Action!

To do or not to do

THE OHW
2 min readDec 10, 2017

By seyi river

I am often asked how the story for One Hit Wonder came about. The inspirations for the story are manifold and diverse but a couple of them are worthy of mention.

The first is the millennia-old seven hundred verse Hindu text the Bhagavad-Gita, in which a trepidatious warrior-prince, Arjuna, rides his chariot to an epic battle against his cousins after his family (Pandava) and theirs (Kaurava) have failed to agree upon who should assume the throne to the kingdom.

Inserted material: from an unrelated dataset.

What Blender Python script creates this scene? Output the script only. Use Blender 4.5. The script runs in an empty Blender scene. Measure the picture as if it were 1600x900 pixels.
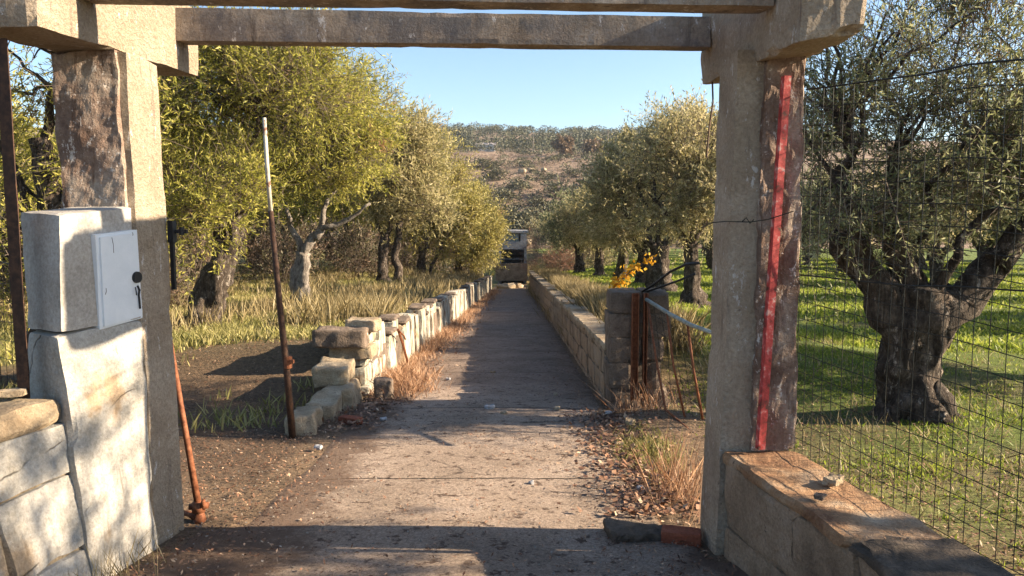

This will be no ordinary battle, for on the opposing side are not only his cousins, but also close friends and teachers. Arjuna is being forced to wage a bloody campaign against his loved ones.

As he looks out to the battlefield and the mighty armies assembled, Arjuna’s dejection and foreboding grow exponentially. He protests to his charioteer and teacher the god Krishna, about the senselessness of the carnage about to happen. He lays his weapons down and makes the decision to quit.

Krishna’s reaction is swift, he counsels:

Why this cowardice
in time of crisis, Arjuna?
The coward is ignoble, shameful,
foreign to the ways of heaven.

Don’t yield to impotence!
It is unnatural in you!
Banish this petty weakness from your heart.
Rise to the fight, Arjuna!

And thus, throughout the text, Krishna lays out the case for why going through with this battle is the highest noble choice and the only one Arjuna should make. The battlefield is an allegory for life. Do we act, can we afford not to? Is inaction not itself a form of action?

PS: I am not a Hindu, just a fan of the sublime and powerful text in the translation by Barbara Stoler Miller - which in my opinion is itself a work of art (my ripped copy pictured above).

The second inspiration comes from my experience as a creator — ideas and characters often jostle in the mind to be granted preferred status on the creative schedule. It is a constant mental barrage of “stuff” demanding first choice and action, all with consequences and outcomes, one of which is potential failure. You can’t do it all, so choice followed by action becomes the central determining factor to execution.

In One Hit Wonder, the protagonist Adam is going through a personal life-altering battle after receiving a devastating review for his second book. His first was a world class hit. Having fallen so far, will Adam take action to remedy the setback or is the blow too intense and is he satisfied to be a one hit wonder?